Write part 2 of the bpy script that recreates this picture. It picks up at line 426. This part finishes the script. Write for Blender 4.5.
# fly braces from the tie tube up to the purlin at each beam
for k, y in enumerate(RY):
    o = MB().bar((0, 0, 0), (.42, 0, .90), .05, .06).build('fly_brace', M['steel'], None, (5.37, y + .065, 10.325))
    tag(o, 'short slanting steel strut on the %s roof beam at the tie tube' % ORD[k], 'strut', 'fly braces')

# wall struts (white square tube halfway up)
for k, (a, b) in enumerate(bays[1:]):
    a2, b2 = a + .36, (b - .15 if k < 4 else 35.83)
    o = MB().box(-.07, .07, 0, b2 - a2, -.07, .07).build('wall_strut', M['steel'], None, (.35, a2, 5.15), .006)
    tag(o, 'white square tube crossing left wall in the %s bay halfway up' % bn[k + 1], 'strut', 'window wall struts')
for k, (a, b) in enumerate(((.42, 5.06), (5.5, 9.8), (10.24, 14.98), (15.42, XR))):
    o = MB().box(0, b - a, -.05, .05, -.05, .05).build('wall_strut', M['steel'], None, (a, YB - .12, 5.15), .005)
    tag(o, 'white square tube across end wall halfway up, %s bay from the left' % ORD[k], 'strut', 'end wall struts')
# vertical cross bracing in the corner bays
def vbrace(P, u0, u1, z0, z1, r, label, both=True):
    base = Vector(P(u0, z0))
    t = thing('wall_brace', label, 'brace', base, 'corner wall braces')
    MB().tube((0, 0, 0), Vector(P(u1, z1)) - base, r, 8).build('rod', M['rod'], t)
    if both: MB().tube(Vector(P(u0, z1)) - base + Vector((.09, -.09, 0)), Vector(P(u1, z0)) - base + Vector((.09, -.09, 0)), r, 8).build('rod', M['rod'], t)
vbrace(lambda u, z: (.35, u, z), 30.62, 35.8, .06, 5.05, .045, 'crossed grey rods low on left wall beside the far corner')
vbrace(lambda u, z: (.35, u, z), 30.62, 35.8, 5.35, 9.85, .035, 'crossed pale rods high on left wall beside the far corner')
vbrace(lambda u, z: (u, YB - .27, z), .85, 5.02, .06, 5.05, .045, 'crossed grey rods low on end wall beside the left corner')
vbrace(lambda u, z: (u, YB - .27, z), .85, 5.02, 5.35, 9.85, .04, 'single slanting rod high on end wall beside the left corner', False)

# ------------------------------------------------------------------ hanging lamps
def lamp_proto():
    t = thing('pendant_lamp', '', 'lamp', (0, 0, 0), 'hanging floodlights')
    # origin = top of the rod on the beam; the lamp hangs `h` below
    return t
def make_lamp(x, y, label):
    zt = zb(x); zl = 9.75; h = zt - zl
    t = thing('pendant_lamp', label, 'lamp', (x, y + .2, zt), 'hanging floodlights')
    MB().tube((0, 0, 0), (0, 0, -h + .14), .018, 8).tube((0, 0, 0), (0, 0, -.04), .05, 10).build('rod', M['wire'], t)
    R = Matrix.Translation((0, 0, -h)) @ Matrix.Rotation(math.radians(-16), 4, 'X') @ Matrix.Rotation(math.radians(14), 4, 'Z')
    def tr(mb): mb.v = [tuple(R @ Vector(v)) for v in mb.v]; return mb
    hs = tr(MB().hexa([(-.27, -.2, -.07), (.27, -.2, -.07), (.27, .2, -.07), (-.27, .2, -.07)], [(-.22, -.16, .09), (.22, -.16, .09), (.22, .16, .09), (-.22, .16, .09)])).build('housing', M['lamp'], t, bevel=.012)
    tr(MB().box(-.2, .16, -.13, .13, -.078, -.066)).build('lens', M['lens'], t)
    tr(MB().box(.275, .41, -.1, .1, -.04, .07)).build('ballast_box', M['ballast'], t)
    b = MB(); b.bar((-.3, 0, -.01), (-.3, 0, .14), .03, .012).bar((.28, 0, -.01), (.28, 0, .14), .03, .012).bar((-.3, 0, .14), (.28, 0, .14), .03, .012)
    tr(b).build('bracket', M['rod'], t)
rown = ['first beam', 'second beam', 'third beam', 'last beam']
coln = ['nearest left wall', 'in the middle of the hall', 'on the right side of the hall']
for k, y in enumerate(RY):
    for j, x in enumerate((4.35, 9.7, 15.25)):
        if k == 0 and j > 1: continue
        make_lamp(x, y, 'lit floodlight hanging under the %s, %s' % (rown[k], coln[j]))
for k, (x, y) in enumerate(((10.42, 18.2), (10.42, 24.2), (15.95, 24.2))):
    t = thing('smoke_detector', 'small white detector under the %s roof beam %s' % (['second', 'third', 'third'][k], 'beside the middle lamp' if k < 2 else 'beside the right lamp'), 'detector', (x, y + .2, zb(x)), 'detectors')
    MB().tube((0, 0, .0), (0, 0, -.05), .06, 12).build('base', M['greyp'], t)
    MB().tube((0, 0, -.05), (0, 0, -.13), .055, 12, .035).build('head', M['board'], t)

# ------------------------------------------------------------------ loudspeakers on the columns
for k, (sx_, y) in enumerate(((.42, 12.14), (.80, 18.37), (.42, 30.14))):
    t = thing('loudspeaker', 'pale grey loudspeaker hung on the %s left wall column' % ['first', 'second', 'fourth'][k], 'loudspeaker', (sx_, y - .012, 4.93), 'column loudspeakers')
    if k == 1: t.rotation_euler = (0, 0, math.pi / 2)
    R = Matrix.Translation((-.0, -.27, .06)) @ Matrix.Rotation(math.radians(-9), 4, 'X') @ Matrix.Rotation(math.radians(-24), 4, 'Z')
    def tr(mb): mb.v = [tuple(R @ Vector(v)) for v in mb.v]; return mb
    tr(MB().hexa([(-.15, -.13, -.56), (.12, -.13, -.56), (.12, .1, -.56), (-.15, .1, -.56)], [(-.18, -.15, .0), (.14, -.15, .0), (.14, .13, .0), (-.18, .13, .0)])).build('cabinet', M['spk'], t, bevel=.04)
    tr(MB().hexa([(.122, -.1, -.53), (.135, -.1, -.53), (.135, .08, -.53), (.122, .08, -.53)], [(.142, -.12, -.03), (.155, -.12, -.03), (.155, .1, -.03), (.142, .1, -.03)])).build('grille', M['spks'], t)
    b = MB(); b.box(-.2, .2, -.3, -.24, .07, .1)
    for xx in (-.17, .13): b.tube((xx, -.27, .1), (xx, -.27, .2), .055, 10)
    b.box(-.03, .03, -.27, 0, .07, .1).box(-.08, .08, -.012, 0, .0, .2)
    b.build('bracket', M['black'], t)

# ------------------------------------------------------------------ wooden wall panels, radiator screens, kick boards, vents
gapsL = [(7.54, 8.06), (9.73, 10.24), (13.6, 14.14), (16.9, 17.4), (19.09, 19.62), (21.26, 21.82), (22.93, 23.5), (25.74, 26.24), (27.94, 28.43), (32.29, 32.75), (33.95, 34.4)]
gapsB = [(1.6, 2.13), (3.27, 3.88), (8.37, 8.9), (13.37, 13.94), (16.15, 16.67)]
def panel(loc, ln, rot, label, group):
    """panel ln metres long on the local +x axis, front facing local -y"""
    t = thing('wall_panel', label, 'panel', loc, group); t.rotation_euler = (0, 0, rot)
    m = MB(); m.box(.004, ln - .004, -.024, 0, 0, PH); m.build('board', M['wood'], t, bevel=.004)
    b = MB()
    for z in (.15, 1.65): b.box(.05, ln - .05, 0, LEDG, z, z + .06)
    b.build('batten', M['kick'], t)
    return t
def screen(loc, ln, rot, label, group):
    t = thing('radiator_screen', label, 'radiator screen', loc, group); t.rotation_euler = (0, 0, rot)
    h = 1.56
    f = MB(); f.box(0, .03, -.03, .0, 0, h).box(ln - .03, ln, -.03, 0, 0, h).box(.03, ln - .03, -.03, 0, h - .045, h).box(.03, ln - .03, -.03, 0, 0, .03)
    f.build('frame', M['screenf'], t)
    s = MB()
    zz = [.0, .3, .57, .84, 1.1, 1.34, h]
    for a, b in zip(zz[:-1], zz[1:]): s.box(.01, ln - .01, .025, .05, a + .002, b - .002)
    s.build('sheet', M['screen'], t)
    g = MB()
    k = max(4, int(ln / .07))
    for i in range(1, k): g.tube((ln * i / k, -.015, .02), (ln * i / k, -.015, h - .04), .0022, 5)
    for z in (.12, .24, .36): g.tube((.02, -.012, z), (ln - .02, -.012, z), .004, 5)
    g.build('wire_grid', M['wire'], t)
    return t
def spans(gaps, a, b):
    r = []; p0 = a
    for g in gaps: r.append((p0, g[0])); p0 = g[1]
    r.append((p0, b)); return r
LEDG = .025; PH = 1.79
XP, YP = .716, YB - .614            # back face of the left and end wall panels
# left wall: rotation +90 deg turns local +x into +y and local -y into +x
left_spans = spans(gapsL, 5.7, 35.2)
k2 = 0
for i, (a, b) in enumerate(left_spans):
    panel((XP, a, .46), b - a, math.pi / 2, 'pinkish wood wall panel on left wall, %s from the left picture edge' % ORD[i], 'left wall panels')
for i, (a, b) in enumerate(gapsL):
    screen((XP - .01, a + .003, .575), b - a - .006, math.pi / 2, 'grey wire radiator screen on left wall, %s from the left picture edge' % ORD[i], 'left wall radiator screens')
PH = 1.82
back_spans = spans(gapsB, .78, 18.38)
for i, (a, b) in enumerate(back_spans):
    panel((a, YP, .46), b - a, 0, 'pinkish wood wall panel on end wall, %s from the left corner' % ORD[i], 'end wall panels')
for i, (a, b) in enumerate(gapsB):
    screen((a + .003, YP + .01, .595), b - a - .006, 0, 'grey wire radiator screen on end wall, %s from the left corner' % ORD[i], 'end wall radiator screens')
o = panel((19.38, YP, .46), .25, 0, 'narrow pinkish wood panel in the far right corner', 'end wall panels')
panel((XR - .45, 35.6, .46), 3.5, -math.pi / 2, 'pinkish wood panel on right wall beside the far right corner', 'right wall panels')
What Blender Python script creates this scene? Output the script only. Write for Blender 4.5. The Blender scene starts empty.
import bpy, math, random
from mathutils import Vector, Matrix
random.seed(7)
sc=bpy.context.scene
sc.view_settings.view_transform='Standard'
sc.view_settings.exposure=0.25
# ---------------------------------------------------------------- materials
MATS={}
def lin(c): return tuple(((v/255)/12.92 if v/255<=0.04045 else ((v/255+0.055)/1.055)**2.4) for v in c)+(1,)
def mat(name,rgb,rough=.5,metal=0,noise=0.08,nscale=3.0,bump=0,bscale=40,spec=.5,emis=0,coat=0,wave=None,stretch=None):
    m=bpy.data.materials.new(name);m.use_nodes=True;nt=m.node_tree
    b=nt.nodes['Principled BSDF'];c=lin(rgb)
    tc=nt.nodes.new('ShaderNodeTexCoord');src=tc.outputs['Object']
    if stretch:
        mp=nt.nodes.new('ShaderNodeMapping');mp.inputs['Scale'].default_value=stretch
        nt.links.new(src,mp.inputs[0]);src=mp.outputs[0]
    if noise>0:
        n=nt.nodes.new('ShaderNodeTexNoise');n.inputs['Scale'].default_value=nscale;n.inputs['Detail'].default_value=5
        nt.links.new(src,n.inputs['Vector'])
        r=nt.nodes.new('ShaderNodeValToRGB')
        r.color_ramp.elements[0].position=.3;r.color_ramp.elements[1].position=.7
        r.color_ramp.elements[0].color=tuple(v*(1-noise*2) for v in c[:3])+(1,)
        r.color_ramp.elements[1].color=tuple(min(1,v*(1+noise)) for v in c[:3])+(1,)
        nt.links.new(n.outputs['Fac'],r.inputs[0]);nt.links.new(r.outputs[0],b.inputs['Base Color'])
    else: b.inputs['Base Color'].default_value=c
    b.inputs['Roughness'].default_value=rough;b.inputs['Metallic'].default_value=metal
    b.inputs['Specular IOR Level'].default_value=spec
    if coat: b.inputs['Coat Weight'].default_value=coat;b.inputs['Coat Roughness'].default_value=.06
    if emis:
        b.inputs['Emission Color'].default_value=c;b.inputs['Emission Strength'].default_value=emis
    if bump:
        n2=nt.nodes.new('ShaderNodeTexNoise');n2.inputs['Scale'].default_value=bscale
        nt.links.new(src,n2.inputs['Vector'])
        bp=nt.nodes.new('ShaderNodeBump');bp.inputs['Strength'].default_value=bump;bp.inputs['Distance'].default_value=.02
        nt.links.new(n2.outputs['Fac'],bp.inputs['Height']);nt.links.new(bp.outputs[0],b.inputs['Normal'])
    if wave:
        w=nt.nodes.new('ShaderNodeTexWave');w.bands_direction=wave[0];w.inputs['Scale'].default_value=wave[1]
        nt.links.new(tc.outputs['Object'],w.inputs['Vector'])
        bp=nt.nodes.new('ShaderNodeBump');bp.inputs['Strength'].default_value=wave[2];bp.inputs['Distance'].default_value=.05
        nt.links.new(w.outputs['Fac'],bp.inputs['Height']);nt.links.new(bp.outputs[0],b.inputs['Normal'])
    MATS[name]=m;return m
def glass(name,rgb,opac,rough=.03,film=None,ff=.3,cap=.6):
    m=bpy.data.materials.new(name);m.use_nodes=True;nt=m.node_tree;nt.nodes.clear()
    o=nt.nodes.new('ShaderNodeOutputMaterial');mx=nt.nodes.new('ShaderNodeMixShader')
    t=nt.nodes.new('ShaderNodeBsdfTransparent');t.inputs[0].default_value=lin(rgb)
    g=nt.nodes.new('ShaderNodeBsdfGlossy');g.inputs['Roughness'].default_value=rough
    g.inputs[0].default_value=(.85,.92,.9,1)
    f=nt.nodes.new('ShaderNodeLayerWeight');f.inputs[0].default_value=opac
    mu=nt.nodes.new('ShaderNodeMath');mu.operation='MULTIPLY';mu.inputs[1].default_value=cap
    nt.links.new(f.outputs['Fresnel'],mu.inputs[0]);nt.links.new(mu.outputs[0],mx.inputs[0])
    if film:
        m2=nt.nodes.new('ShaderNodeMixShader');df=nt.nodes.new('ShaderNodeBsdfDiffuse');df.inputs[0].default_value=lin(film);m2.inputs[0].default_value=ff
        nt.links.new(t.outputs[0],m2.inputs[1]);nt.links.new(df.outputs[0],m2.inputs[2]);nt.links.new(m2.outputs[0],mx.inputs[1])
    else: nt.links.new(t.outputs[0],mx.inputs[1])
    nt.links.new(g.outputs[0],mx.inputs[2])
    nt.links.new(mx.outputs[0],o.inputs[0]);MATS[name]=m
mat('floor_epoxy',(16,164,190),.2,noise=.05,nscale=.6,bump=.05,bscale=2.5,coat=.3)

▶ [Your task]
Exactly repeat the lines running from the top of the listing to the line bearing "tag(o, 'short slanting", both of those lines included, and only them.

▶ [Reply to the task]
Write part 2 of the bpy script that recreates this picture. It picks up at line 426. This part finishes the script. Write for Blender 4.5.
# fly braces from the tie tube up to the purlin at each beam
for k, y in enumerate(RY):
    o = MB().bar((0, 0, 0), (.42, 0, .90), .05, .06).build('fly_brace', M['steel'], None, (5.37, y + .065, 10.325))
    tag(o, 'short slanting steel strut on the %s roof beam at the tie tube' % ORD[k], 'strut', 'fly braces')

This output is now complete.